Pernah, suatu masa pada 2013, Galuh memproses PHK seorang karyawan, tepatnya operator. Karyawan ini tak mau menerima keputusan PHK, ia juga enggan mengikuti prosedur resminya. “Karyawan ini tidak mau mengisi dokumen atau administrasi sebagai syarat PHK. Dia kira-kira bilang, ‘Ya udah lu mau PHK, ya PHK saja.’ Kita minta dia, ‘Pak, tolong tunggu administrasinya karena PM tidak di tempat.’ Karyawan itu marah-marah terus bilang, ‘Kalau kamu kayak gini, saya tampar kamu.’ Saya yang pada saat itu mungkin masih labil Karena baru awal-awal kerja langsung bereaksi, ‘Kalau mau tampar, tampar saja. Tapi jangan lupa, Pak, saya akan proses hukum.’ Nah, dia jadi berpikir, terus dilerai oleh pekerja lain,” ujar Galuh.

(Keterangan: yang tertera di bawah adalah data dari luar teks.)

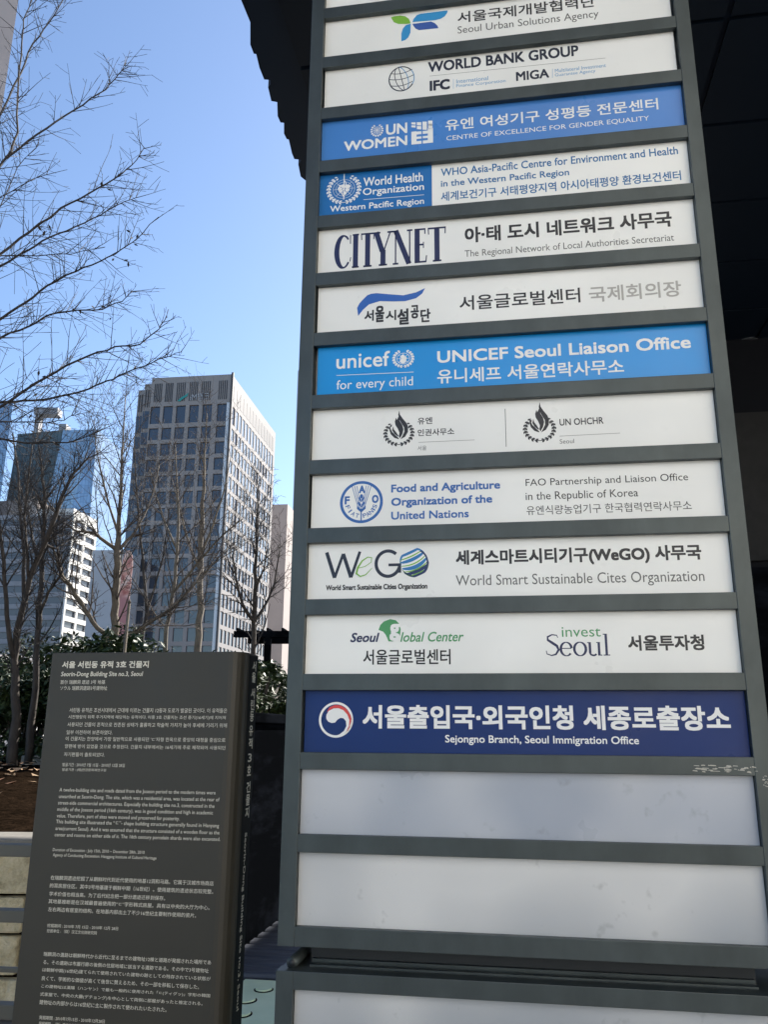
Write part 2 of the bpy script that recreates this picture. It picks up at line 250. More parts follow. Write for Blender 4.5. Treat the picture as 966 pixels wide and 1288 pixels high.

Beberapa waktu kemudian operator itu datang kembali dan meminta maaf kepada Galuh. Namun, peristiwa itu bukanlah satu-satunya. Galuh juga pernah mengalami kejadian yang tak kalah ekstrem. Ada karyawan yang di-PHK karena melakukan kekerasan di area kerja. Kebetulan pada 2013, BUMA sedang menggelar program pengurangan karyawan. Yang dikurangi adalah karyawan yang nilai kerjanya di bawah target perusahaan.
Karyawan yang di-PHK kali ini adalah mekanik yang merupakan warga lokal dan memiliki backing orang atas. Saat itu BUMA masih memiliki cabang hauling. Mekanik yang tak terima di-PHK ini lantas memalang KM 43 agar hauling tak bisa melintas. Saat itu, Galuh pun turun tangan untuk membubarkan penutupan jalur itu. Galuh dibantu vendor keamanan Adaro—dan aparat Polsek.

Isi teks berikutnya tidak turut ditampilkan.